Uma manifestação que consegue encher as ruas de várias cidades do país, proporcionando momentos de alguma radicalidade [3], constituirá sempre um dado importante. No entanto, existem problemas estruturais, dificilmente resolúveis num só dia. Em primeiro lugar, conforme as pistas que aqui já foram dadas, a manifestação não deixou de revelar a falta de um horizonte político. Uma grande parte das pancartas e cartazes empunhados por manifestantes continua a ser preenchida por desabafos ou por simples recusas – do «Estou farto…», ao «Basta», passando pelo «Não à…”, as quais assinalam a inexistência de um projeto político mínimo. Sem este, qualquer crítica a apontar a partidos políticos e sindicatos, por mais certeira que seja, corre o risco de assumir uma posição meramente defensiva, facilmente manipulável por populismos e/ou poderes carismáticos. Em segundo lugar, não só a Grândola Vila Morena [hino da Revolução dos Cravos] foi menos cantada do que A Portuguesa [hino nacional], como a bandeira nacional foi, de longe, o símbolo mais visto em toda a manifestação [4]. Deste ponto de vista, o fato das políticas de austeridade resultarem de um processo de ingerência externa, alegadamente dedicado à diminuição da dívida pública, parece ter primazia sobre o cariz internacional do mesmo, com igual tipo de diagnóstico e de intervenção a ser realizado noutros países, como Grécia, Espanha ou Irlanda.
15 de Setembro constituiu, certamente, a prova de que ninguém anda a dormir. Porém, ele próprio indicia o quão longo e tortuoso será o caminho a percorrer.
Notas
[1] Ver o artigo “Crise na zona euro: ai, ai Portugal”, de João Bernardo , publicado no Passa Palavra.

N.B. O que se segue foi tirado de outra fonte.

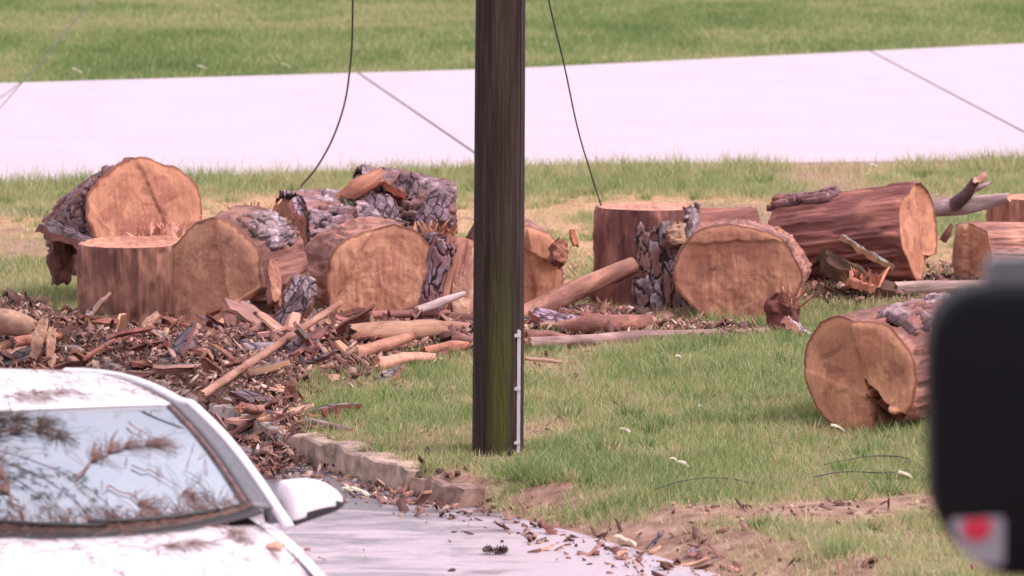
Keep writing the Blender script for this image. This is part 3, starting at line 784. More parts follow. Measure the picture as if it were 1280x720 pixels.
# irregular slabs: outline with jagged ends, thickness, curl
def slab_mesh(name, L, W, th, curl, seed, top, side_, bend=0.0, nl=9, nw=5, torn=.25):
    g = np.random.default_rng(seed)
    V = []; half = []
    for layer in (0, 1):
        for i in range(nl):
            t = i / (nl - 1) * 2 - 1
            ww = W / 2 * (1 - 0.35 * abs(t) ** 2.5) * (0.85 + 0.3 * float(vnoise(t * 2 + 5, seed * 1.7)))
            sk = W * .22 * (float(vnoise(t * 1.5, seed + .5)) - .5)
            for j in range(nw):
                u = j / (nw - 1) * 2 - 1
                e = 0
                if i in (0, nl - 1): e = torn * L * .5 * (float(hash2(np.array([j]), np.array([i]), seed)[0]) - .6) * np.sign(t)
                a = u * curl
                rad_ = ww / max(curl, 0.15)
                x = rad_ * math.sin(a) if curl > .15 else u * ww
                z = rad_ * (1 - math.cos(a)) * -1 if curl > .15 else 0
                z += bend * (1 - t * t) + th * .5 * (float(vnoise(t * 4 + seed, u * 3)) - .5)
                if layer: z -= th * (0.7 + .5 * float(vnoise(t * 5, u * 5 + seed)))
                V.append((x + sk, t * L / 2 + e, z))
    n = nl * nw
    f = grid_faces(nl, nw)
    F = [tuple(q[::-1]) for q in f] + [tuple(q + n) for q in f]
    fm = [0] * len(f) + [1] * len(f)
    ring = [j for j in range(nw)] + [i * nw + nw - 1 for i in range(1, nl)] + [(nl - 1) * nw + j for j in range(nw - 2, -1, -1)] + [i * nw for i in range(nl - 2, 0, -1)]
    for a, b in zip(ring, ring[1:] + ring[:1]):
        F.append((a, b, b + n, a + n)); fm.append(1)
    me = mesh_np(name, V, F, [top, side_], False, fm)
    bm = bmesh.new(); bm.from_mesh(me); bmesh.ops.recalc_face_normals(bm, faces=bm.faces); bm.to_mesh(me); bm.free()
    return me
def slab(name, label, cat, p, rot, L, W, th, curl, seed, top, sd_, group=None, color=(1, 1, 1), bend=0.0):
    me = slab_mesh(name, L, W, th, curl, seed, top, sd_, bend, 16, 9)
    o = link(name, me, None, color); o.location = p; o.rotation_euler = [R(a) for a in rot]
    tag(o, label, cat, group)
    return o
BK = 'large torn slabs of bark and wood'
slab('bark_slab', 'tan torn slab standing between the grey barked split piece and the pole', 'wood slab', atd(584, 350, 37.3), (76, 10, 20), .55, .2, .05, .5, 52, M_tan, M_tan, BK, (1, .95, .95))
slab('bark_slab', 'dark curled bark slab hanging off the far left end of the pile', 'bark slab', atd(98, 290, 37.9), (20, 25, 70), .46, .42, .06, 1.1, 53, M_barkflat, M_inner, BK, (.45, .4, .42))
slab('bark_slab', 'dark ragged bark strip standing in the grass at the far left of the pile', 'bark slab', atd(80, 325, 37.9), (75, 10, 30), .36, .2, .05, .7, 54, M_inner, M_inner, BK, (.45, .4, .4))
branch('split_wedge', 'orange split wedge of wood resting on the crosswise bark covered log', [atd(424, 253, 38.75), atd(448, 236, 38.8), atd(476, 221, 38.85)], [.05, .085, .06], 55, M_orange, M_orange, cat='wood slab', group=BK, color=(1, .95, .9), rough=.35, jag=.9)
slab('bark_slab', 'small dark mossy bark chunk beside the orange split wedge', 'bark slab', atd(424, 268, 38.6), (60, 10, -25), .32, .2, .08, .6, 56, M_barkflat, M_inner, BK, (.42, .44, .28))
slab('bark_slab', 'lichen pale knob of bark at the upper right of the upright stump block', 'bark slab', atd(850, 290, 38.45), (60, 0, 30), .20, .17, .09, 1.0, 57, M_pinkchip, M_inner, BK, (.75, .85, .78))
slab('bark_slab', 'flat purple bark slab lying under the thick leaning limb', 'bark slab', atd(700, 393, 36.7), (10, -14, 75), .42, .22, .05, .5, 58, M_barkflat, M_inner, BK, (1.4, 1.2, 1.4))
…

[2] Ver o artigo “22 de Março de 2012: um dia para recordar”, de Ricardo Noronha, publicado no Passa Palavra.
[3] No Porto, algumas montras de bancos e seguradoras foram danificadas. Em Aveiro, um jovem de 28 anos imolou-se pelo fogo, apresentando várias queimaduras.
[4] Ver o artigo “O nacionalismo, a esquerda anti-capitalista e o euro”, de João Valente Aguiar , publicado no Passa Palavra.